▶ [REQUIREMENTS]:
Retype, exactly as they stand, the lines from the start of the data to the line that contains "# A hand holding", both ends included. Leave the pictures out.

▶ [SUPPLIED DATA]:
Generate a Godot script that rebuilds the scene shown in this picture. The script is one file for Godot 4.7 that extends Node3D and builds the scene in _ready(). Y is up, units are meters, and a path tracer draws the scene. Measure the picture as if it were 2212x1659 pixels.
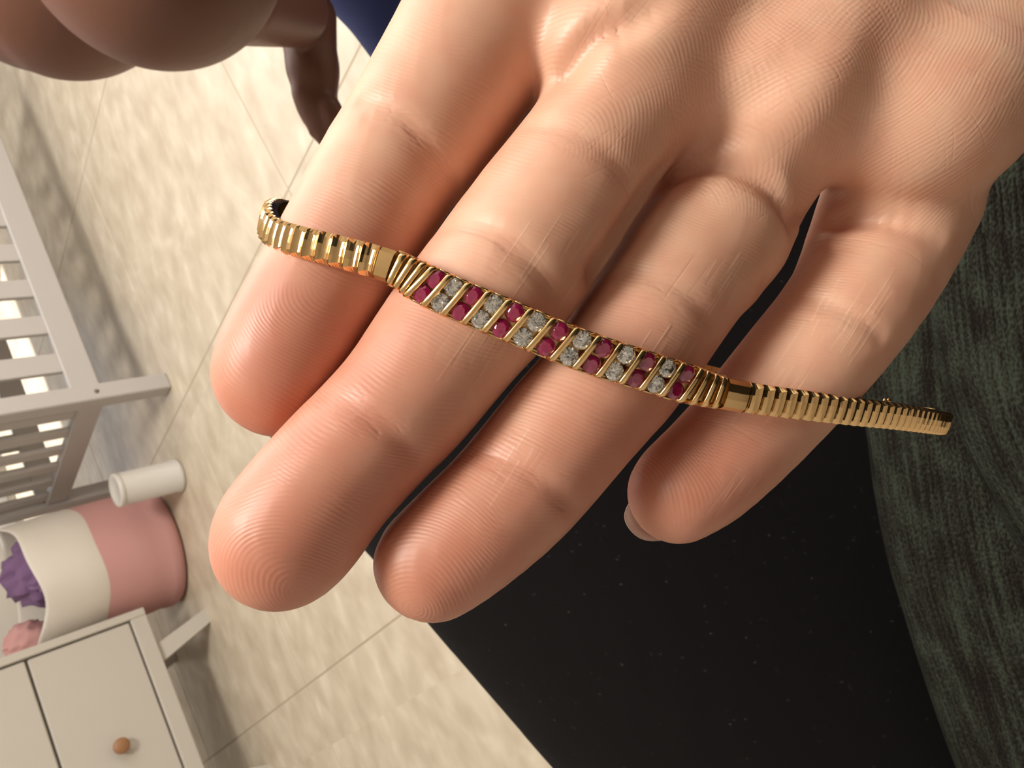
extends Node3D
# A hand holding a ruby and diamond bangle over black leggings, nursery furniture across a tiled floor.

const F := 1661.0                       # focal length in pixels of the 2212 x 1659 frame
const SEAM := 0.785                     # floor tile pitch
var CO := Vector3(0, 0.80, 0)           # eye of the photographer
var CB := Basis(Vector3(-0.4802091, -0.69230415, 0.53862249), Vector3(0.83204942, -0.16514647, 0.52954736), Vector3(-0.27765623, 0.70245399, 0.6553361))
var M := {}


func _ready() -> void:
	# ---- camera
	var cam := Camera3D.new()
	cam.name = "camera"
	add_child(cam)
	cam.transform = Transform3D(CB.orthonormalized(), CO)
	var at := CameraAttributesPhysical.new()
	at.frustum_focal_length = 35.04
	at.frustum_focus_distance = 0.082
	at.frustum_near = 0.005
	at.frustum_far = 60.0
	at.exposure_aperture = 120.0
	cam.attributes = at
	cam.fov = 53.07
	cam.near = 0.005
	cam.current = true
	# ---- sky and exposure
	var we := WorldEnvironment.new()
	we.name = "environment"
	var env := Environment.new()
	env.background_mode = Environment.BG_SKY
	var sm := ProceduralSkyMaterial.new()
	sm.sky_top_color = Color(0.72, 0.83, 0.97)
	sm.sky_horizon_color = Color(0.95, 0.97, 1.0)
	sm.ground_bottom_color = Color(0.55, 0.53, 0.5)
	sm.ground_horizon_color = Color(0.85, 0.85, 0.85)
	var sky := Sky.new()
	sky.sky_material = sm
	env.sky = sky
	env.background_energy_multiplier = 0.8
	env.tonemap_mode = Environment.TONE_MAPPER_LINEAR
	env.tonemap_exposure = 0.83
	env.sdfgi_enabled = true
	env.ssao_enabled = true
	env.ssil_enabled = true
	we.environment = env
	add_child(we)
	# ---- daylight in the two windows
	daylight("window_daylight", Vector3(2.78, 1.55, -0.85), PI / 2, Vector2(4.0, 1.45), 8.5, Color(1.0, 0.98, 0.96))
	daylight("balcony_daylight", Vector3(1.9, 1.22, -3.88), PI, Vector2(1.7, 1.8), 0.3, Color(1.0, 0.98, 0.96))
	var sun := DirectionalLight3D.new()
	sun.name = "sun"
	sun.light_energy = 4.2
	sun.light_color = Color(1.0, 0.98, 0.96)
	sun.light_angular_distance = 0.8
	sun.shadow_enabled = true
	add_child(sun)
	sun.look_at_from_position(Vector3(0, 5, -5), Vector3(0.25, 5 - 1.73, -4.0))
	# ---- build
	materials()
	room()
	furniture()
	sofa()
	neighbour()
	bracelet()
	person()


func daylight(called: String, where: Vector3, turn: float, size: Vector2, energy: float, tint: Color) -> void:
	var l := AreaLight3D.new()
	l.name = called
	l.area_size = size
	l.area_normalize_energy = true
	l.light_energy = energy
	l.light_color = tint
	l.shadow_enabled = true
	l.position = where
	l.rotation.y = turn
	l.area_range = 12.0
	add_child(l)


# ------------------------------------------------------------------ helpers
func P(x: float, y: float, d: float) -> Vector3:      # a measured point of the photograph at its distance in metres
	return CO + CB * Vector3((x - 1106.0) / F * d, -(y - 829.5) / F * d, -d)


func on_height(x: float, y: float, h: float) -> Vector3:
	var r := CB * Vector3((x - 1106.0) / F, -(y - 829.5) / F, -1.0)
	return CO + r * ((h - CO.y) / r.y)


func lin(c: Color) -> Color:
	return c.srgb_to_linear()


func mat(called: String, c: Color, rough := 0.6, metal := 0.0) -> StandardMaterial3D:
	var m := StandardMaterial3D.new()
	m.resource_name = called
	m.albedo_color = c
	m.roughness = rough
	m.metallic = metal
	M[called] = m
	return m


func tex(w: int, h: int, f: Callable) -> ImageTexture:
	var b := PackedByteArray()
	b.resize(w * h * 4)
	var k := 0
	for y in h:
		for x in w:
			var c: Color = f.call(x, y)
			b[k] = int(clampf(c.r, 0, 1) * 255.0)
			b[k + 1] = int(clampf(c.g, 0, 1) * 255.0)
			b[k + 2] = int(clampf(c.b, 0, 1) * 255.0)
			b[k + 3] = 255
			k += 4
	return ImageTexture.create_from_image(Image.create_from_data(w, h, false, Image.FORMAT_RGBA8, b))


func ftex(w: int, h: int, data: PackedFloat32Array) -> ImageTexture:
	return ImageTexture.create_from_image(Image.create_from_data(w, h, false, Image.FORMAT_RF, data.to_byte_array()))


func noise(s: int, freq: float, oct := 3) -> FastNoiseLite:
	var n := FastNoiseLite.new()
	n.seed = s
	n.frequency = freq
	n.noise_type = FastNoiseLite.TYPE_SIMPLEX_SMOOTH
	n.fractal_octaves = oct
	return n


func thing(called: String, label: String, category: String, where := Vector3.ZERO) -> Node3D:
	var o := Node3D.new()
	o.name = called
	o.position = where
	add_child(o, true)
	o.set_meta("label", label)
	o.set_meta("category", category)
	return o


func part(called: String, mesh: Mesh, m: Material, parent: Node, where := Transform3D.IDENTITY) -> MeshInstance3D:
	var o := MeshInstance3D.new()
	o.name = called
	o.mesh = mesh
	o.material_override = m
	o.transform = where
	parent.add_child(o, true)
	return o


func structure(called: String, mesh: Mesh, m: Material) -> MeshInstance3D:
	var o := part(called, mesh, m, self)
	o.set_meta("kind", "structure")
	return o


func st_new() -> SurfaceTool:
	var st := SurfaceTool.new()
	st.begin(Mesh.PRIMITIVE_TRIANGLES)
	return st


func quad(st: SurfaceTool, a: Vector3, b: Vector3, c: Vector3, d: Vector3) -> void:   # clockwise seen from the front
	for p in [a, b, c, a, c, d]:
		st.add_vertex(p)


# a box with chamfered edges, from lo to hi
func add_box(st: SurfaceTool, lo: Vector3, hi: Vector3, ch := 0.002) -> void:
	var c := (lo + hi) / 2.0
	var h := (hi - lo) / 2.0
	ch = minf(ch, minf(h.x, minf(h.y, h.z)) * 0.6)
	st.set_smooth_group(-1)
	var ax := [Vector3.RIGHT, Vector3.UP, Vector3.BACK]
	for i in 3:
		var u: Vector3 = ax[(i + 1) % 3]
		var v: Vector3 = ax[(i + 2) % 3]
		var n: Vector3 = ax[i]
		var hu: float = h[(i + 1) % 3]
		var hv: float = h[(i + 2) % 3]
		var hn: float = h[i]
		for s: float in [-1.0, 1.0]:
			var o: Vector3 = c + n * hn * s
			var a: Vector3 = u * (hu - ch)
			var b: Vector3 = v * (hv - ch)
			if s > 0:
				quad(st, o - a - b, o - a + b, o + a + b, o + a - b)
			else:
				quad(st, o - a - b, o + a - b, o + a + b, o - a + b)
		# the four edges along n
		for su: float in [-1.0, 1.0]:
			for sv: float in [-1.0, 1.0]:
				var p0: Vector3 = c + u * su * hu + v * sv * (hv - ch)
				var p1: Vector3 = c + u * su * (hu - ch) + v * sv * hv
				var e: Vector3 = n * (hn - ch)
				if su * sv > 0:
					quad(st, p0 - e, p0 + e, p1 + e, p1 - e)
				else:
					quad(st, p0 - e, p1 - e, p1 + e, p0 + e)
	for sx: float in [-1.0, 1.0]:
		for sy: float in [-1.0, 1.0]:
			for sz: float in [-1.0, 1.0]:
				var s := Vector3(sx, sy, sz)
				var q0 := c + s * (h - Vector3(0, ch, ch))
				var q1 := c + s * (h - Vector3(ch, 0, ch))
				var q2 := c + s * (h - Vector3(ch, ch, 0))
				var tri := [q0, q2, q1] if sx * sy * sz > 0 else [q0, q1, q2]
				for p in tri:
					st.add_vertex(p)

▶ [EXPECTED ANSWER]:
Generate a Godot script that rebuilds the scene shown in this picture. The script is one file for Godot 4.7 that extends Node3D and builds the scene in _ready(). Y is up, units are meters, and a path tracer draws the scene. Measure the picture as if it were 2212x1659 pixels.
extends Node3D
# A hand holding a ruby and diamond bangle over black leggings, nursery furniture across a tiled floor.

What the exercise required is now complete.